**Objective:**
Find every line in the records below that holds the word "Python", and copy each one.

--- BEGIN Input material ---

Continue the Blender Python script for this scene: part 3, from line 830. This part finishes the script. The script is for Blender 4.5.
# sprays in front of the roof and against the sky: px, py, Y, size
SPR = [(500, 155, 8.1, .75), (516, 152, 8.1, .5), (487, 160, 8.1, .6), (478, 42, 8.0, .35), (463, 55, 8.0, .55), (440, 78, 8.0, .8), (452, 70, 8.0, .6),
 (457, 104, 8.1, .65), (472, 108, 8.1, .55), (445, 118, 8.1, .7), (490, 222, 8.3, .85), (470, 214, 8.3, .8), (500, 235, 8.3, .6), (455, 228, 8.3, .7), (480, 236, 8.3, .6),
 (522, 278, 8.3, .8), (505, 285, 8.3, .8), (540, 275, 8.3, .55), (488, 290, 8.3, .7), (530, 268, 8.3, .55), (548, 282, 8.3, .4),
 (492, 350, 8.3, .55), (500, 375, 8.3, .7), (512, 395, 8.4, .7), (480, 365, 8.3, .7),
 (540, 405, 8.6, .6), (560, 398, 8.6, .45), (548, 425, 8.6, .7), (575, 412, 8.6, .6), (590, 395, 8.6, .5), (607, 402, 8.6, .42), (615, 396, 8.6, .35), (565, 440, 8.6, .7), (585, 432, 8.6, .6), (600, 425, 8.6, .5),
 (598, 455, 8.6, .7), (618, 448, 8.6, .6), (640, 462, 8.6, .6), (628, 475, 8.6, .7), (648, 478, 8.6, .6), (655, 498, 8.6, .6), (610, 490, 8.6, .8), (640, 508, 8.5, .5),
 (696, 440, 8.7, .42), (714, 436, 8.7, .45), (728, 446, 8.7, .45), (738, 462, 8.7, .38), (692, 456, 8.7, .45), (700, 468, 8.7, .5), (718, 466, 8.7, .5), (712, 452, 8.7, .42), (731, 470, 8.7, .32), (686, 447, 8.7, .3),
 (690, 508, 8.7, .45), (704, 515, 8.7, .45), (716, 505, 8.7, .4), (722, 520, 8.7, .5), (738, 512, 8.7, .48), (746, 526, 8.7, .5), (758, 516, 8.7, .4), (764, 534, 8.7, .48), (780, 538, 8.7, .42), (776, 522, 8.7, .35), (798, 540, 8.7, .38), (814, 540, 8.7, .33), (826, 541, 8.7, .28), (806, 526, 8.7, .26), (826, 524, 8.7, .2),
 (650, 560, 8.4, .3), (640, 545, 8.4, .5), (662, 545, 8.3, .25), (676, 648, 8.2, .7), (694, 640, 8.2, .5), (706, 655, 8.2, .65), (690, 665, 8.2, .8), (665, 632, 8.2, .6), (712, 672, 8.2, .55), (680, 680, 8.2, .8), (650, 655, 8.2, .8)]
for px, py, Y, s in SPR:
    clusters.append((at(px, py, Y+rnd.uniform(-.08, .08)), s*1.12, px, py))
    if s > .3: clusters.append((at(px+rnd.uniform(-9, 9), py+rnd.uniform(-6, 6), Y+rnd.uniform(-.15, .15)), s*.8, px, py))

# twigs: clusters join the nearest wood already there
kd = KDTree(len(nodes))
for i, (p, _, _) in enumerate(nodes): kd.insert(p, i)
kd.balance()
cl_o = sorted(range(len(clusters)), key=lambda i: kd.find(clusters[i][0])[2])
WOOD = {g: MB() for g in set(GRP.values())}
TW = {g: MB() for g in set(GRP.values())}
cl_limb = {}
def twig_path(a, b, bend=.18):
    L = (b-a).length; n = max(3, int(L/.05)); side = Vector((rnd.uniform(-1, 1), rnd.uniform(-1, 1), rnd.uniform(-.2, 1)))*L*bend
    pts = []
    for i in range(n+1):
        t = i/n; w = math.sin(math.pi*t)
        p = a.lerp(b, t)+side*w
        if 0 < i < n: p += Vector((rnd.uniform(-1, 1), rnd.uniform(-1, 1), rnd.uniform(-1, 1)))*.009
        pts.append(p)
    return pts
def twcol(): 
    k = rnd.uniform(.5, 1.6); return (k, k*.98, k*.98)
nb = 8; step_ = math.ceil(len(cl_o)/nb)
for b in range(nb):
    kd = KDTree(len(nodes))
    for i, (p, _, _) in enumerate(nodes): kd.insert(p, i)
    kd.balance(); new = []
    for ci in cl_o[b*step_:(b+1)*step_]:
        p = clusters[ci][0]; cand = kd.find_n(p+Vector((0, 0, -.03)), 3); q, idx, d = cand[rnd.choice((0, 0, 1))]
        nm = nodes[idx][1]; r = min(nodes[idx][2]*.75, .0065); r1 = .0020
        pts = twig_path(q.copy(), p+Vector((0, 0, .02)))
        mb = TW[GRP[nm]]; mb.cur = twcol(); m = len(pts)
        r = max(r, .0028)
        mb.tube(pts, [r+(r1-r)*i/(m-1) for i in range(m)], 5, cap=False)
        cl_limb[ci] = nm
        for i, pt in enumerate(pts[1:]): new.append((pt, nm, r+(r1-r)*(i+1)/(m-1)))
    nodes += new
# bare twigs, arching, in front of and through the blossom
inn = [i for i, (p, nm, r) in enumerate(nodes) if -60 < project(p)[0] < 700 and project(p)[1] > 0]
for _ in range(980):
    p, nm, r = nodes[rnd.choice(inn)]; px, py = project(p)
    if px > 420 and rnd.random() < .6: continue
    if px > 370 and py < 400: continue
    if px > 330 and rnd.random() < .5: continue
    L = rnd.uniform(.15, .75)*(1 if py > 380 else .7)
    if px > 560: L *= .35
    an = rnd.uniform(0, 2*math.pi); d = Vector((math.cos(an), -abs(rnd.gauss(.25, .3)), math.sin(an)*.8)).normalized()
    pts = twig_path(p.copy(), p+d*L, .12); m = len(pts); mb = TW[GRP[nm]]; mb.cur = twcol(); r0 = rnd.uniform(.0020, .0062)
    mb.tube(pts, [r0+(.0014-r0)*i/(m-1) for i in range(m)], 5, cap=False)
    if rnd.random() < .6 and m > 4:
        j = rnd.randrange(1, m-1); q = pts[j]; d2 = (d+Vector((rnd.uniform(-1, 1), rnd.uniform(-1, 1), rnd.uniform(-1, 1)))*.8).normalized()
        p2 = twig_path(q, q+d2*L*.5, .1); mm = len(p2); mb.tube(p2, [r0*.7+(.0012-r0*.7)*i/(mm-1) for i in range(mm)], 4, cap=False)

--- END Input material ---
--- BEGIN Input material ---

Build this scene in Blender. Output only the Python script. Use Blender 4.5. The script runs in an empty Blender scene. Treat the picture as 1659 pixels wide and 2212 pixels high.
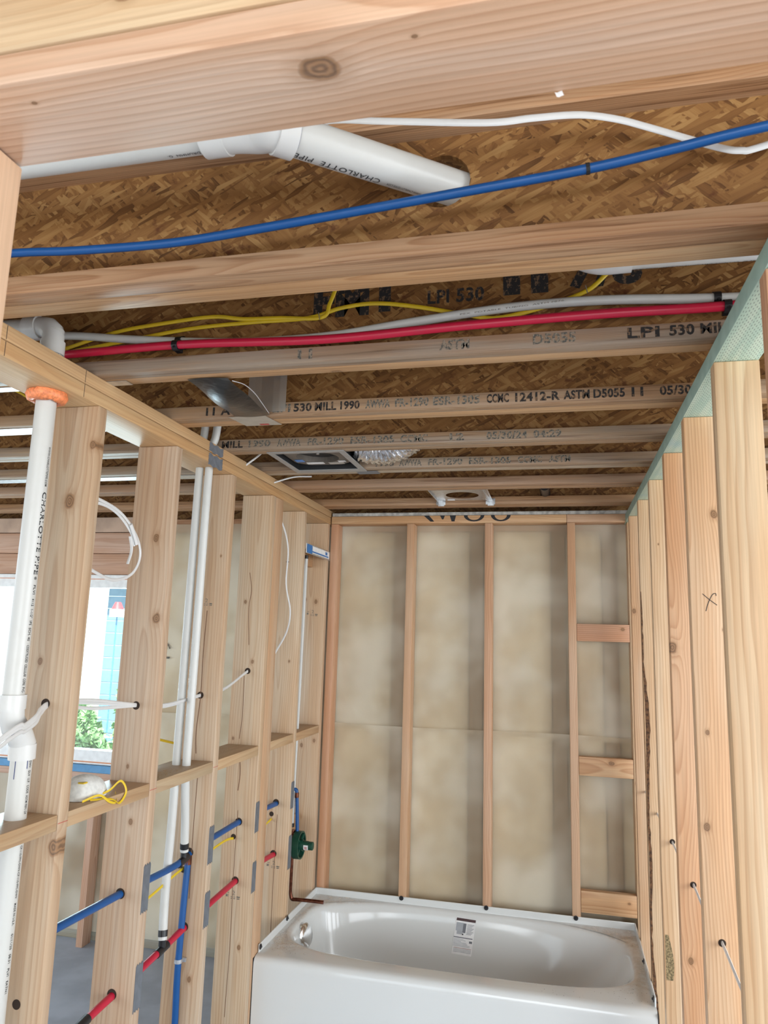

--- END Input material ---

**Exercise response:**
Continue the Blender Python script for this scene: part 3, from line 830. This part finishes the script. The script is for Blender 4.5.
Build this scene in Blender. Output only the Python script. Use Blender 4.5. The script runs in an empty Blender scene. Treat the picture as 1659 pixels wide and 2212 pixels high.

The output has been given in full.